Lo más gratificante era el “tercer tiempo”. Cuando las formalidades llegaban a su fin y se servía el chocolate, las masas, las facturas y las tortas fritas puestas, por las esmeradas damas parroquiales, sobre las mesas cubiertas de almidonados manteles. Todos se aflojaban la botonera de las chaquetas, liberaban la anudada traba de las polainas y revoleaban al aire los verdes birretes. Las chicas de la localidad se acercaban curiosas a ver esos soldaditos de carne y hueso y sonrisas juveniles.
Ella, comenzó a aproximarse, junto a otras que no brillaban igual manera. Su media melena rubia casi blanca, sus vivaces ojos azules y su sonrisa amplia y repentina, la distinguía entre todas. El flechazo cupidiano atravesó lo largo del salón indiferente a toda la feligresía.
Se impuso la cercanía antes de que terminara la fiesta y empezara el regreso en los incómodos colectivos contratados. El tiempo apura y las presentaciones se remiten a lo necesario. “¿Cómo te llamas?”, “¿Dónde vivís?”, “¿No venís por Madryn?”, “¿A cuál año vas?”, “Dame tu dirección que te escribo”, y la esperanza se selló con un beso furtivo y prometedor. A los pocos días, una carta manuscrita con caligrafía pareja y atractiva llegó a sus manos. Un suave olor perfumado en el papel revelaba intenciones urgentes.
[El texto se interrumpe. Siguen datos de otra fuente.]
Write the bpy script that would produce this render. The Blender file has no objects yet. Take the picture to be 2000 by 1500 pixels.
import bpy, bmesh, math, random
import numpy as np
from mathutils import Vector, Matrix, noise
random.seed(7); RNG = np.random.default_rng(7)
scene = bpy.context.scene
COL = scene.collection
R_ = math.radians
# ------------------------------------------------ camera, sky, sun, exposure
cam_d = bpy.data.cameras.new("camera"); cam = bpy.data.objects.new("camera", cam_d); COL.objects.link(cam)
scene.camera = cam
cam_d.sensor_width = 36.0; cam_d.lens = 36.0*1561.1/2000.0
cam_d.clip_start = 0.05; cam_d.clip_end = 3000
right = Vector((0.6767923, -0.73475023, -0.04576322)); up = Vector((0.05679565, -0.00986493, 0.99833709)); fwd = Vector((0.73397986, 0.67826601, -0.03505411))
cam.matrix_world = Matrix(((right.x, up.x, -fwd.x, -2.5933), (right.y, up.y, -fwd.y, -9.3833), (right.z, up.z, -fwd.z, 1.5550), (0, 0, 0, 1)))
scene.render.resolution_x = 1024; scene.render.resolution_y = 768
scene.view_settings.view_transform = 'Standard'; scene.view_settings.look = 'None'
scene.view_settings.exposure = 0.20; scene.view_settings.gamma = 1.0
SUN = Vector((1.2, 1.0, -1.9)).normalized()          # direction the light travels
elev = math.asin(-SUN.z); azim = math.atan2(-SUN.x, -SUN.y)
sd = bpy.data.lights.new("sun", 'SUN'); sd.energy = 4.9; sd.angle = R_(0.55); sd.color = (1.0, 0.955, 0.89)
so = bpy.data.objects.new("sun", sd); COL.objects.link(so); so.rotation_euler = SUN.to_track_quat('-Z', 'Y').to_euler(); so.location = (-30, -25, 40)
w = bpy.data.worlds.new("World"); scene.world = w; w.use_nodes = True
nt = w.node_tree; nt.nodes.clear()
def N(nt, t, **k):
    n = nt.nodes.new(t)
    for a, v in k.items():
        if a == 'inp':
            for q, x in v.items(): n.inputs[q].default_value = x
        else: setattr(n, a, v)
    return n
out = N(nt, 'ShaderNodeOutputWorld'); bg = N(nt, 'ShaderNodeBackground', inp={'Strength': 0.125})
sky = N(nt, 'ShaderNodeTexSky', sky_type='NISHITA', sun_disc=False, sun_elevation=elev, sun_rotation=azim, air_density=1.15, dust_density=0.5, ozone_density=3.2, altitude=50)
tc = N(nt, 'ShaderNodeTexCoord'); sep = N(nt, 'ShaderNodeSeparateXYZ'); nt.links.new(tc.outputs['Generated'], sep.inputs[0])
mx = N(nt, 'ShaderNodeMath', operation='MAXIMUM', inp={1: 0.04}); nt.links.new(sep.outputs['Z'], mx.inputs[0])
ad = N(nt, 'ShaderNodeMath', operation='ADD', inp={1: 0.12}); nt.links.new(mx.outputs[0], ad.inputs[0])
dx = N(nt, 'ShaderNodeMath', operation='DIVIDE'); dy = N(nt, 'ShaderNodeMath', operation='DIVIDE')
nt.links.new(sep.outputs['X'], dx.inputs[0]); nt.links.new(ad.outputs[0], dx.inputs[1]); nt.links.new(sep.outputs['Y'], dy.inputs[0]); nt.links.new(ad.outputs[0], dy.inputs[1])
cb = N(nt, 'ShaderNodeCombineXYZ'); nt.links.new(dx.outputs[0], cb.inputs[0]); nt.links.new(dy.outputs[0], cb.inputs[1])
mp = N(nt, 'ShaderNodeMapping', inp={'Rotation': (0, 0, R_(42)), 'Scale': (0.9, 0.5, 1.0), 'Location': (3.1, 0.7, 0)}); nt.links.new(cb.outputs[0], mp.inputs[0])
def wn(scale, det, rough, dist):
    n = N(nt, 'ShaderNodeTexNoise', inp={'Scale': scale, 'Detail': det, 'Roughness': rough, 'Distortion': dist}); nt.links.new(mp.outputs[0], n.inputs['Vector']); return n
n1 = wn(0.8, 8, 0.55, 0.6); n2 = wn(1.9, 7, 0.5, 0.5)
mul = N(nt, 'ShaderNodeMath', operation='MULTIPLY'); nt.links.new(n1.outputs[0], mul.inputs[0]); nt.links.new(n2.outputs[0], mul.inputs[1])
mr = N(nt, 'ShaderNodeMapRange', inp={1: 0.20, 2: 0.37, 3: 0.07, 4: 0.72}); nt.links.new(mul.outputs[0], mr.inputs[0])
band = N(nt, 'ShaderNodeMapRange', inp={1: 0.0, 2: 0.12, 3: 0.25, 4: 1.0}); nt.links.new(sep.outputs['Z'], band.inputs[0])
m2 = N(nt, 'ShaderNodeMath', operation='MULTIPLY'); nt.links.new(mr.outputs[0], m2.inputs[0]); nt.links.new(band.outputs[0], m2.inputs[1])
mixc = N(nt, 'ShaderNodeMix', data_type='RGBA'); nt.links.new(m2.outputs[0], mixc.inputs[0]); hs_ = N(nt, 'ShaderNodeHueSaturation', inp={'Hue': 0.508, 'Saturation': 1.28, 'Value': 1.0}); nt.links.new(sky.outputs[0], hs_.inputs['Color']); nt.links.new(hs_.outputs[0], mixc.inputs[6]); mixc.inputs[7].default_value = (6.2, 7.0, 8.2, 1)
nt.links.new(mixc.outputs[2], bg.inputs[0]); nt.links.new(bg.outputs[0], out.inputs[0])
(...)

Visitas posteriores de paseos con manos enlazadas, pedidos y ruegos. Pocos lugares que resguarden la intimidad y el regalo inesperado de una camisa de mangas largas y rayas verdes. Una modernidad imprevista en el habitual atuendo juvenil de aquellos años. Un cambio de época y un salto a la madurez y a la seducción.
Como todo amor adolescente y distante, se fue muriendo con el rápido paso del tiempo. El verano con sus acechos y distracciones fue definitivamente apagando lo que nunca ardió intensamente.
Quedó como único recuerdo aquella camisa verde. Descartada, también, por el presuroso y necesario cambio de talle.
Hace unos días hice milanesas. Con la adecuada proporción de huevos batidos, una pizca de ajo y sal, unas hojas de perejil fresco y luego rebozadas con pan rallado. Eran grandes, de nalga, me dijo el carnicero. Finalizada la tarea previa no había otra cosa que hacer, más que freírlas.
Las comimos acompañadas de sendos huevos fritos como lo hacían cuando iba a trabajar a la planta pesquera en Caleta Olivia y nos esperaban en ese pequeño boliche con milanesas o bifes “a caballo”.
Sobró una sola, que reposó unos días dentro de la heladera. Abría la puerta y la luz la iluminaba cubierta con una película que la protegía de la deshidratación y del olvido.
Finalmente anoche comí un pedazo y el solo hecho de hacerlo me encendió el recuerdo de mi madre y sus milanesas preparadas fritas y frías que nos entregaba para nuestras excursiones y campamentos en las chacras del Valle.
Montábamos temprano en nuestras bicicletas y recorríamos con entusiasmo juvenil esas seguras calles pueblerinas, de pocos autos y ardientes soles primaverales.
Creía tener una bicicleta vistosa. Verde brillante con una prolija y pequeña cartuchera porta herramientas que colgaba detrás del asiento. Cómodo éste, no como los actuales, finitos y preparados para glúteos pulposos. También tenía su inflador trabado en el tubo inferior del cuadro que llegaba hasta la corona y la cadena aceitada desde el día anterior.